How to sprintf an unsigned char?

Question

This doesn't work:

unsigned char foo;
foo = 0x123;

sprintf("the unsigned value is:%c",foo);

I get this error:

cannot convert parameter 2 from 'unsigned char' to 'char'

Answer 1

Use printf() formta string's %u:

printf("%u", 'c');

Answer 2

EDIT

snprintf is a little more safer. It's up to the developer to ensure the right buffer size is used.

Try this :

char p[255]; // example
unsigned char *foo;
...
foo[0] = 0x123;
...
snprintf(p, sizeof(p), " 0x%X ", (unsigned char)foo[0]);

Answer 3

You should not use sprintf as it can easily cause a buffer overflow.

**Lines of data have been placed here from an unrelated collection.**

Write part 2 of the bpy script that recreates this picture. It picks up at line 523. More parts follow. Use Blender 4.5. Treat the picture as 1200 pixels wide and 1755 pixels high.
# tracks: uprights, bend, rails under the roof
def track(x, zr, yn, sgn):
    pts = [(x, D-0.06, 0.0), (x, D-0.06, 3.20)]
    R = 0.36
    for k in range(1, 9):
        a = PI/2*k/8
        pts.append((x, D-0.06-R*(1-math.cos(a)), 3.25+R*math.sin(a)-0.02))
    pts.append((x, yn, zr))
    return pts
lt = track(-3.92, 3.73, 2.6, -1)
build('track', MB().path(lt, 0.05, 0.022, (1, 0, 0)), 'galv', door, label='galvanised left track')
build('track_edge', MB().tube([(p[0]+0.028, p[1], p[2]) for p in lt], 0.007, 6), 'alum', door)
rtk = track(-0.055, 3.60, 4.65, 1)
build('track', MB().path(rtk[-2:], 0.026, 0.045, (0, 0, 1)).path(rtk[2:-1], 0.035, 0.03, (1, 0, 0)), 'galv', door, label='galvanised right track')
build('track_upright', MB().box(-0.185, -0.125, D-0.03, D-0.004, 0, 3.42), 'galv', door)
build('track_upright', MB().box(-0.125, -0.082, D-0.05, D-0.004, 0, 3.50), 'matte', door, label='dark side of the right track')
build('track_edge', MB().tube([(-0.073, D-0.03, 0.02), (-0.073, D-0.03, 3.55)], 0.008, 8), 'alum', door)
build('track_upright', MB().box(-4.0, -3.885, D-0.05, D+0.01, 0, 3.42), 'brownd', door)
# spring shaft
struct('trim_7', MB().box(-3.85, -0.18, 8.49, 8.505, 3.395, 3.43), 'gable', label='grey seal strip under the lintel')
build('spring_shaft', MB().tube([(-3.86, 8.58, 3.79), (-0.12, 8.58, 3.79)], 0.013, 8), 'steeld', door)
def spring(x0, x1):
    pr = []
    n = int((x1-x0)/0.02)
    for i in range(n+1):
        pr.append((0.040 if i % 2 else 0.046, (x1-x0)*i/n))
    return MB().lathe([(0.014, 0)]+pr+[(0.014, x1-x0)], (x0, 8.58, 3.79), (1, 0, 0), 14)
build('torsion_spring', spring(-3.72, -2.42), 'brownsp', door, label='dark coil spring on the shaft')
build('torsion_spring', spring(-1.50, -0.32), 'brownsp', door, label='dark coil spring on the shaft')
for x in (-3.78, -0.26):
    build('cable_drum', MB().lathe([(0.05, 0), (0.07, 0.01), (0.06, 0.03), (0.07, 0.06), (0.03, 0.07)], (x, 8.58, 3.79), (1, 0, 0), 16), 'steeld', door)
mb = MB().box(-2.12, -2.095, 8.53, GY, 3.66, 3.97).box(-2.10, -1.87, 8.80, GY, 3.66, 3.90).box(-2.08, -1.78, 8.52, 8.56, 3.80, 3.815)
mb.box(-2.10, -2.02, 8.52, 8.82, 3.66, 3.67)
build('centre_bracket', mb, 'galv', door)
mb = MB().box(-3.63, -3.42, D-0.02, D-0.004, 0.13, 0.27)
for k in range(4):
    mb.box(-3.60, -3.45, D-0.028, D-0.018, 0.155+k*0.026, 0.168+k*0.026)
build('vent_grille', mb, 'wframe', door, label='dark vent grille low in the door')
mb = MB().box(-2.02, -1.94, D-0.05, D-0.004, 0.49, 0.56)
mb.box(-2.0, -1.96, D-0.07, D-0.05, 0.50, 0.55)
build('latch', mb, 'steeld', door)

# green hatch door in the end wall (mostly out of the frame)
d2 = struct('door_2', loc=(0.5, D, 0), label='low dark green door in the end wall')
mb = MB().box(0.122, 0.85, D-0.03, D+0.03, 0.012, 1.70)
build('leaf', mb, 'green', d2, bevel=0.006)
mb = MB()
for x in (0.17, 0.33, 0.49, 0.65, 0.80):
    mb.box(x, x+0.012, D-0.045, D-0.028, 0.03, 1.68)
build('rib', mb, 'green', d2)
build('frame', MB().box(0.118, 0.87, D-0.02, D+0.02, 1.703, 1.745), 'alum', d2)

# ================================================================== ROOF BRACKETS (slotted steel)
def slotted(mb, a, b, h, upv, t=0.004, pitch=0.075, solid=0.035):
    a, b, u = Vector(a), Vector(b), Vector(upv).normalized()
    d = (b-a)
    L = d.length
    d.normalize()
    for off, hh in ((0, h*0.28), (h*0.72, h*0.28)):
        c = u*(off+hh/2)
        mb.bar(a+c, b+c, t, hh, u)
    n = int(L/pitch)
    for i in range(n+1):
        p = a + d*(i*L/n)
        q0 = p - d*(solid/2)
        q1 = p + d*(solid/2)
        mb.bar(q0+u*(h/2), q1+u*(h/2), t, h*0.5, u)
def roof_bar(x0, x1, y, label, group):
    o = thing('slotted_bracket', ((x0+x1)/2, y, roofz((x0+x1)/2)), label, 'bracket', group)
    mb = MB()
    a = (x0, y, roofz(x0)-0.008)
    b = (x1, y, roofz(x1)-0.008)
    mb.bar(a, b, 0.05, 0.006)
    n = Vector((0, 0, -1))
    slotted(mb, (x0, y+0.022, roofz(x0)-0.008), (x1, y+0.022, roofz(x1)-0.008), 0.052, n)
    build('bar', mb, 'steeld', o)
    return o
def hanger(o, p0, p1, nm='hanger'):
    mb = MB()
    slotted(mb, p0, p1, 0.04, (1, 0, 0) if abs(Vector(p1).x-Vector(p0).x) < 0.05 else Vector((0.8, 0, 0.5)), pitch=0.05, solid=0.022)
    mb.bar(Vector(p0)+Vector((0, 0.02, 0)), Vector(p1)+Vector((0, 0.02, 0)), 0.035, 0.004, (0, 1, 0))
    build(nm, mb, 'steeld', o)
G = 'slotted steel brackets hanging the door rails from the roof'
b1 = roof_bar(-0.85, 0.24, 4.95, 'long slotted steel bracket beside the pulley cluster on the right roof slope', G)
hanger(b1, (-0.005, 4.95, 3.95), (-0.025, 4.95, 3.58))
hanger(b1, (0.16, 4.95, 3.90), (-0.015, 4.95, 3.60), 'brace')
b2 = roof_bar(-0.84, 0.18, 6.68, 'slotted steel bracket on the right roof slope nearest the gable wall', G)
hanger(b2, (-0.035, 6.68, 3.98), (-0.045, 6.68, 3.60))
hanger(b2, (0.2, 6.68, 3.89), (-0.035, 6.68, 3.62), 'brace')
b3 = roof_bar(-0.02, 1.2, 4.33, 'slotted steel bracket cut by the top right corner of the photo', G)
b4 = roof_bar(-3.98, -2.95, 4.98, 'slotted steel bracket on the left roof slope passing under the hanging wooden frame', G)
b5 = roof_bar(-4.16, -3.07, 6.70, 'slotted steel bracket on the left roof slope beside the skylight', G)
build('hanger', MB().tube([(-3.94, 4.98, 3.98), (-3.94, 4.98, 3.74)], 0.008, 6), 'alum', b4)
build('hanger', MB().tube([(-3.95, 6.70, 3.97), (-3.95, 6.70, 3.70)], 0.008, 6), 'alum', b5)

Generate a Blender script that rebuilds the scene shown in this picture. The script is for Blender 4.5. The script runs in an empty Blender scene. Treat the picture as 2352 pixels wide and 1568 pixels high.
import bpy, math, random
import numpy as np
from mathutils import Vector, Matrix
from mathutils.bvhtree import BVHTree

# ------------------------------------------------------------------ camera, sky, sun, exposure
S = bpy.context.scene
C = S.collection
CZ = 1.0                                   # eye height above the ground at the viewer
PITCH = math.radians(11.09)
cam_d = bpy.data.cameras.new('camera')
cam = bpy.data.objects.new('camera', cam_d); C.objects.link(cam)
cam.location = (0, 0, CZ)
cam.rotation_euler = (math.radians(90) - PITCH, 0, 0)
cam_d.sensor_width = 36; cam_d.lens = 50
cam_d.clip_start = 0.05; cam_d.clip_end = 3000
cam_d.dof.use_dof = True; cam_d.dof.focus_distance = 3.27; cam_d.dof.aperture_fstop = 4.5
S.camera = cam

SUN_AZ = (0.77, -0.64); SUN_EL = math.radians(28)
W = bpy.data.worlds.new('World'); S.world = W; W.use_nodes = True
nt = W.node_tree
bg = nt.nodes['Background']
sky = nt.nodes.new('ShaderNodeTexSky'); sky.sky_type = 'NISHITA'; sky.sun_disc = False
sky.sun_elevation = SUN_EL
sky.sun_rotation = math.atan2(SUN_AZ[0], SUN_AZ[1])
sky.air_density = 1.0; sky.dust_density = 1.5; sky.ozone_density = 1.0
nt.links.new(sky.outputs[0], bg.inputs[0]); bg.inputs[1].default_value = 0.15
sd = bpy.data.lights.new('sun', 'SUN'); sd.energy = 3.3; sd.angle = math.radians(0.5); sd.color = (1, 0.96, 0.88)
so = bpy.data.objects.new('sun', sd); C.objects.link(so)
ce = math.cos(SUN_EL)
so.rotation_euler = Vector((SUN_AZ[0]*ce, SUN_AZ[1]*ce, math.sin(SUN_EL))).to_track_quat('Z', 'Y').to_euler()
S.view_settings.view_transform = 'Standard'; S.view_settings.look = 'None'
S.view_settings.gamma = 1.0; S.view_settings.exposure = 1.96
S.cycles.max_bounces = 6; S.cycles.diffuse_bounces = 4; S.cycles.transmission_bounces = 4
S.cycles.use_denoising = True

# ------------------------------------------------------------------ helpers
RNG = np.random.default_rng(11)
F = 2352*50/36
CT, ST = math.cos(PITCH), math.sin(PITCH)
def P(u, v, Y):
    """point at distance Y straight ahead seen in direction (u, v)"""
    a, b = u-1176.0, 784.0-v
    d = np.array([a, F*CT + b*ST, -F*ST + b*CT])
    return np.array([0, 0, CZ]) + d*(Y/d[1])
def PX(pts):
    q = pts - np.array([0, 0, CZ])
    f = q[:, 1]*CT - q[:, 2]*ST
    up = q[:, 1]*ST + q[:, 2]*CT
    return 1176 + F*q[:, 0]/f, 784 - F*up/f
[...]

You should prefer snprintf (or _snprintf when programming with the Microsoft standard C library). If you have allocated the buffer on the stack in the local function, you can do:

char buffer[SIZE];
snprintf(buffer, sizeof(buffer), "...fmt string...", parameters);

The data may get truncated but that is definitely preferable to overflowing the buffer.

Answer 4

Before you go off looking at unsigned chars causing the problem, take a closer look at this line:

sprintf("the unsigned value is:%c",foo);

The first argument of sprintf is always the string to which the value will be printed. That line should look something like:

sprintf(str, "the unsigned value is:%c",foo);

Unless you meant printf instead of sprintf.

After fixing that, you can use %u in your format string to print out the value of an unsigned type.

Answer 5

I think your confused with the way sprintf works. The first parameter is a string buffer, the second is a formatting string, and then the variables you want to output.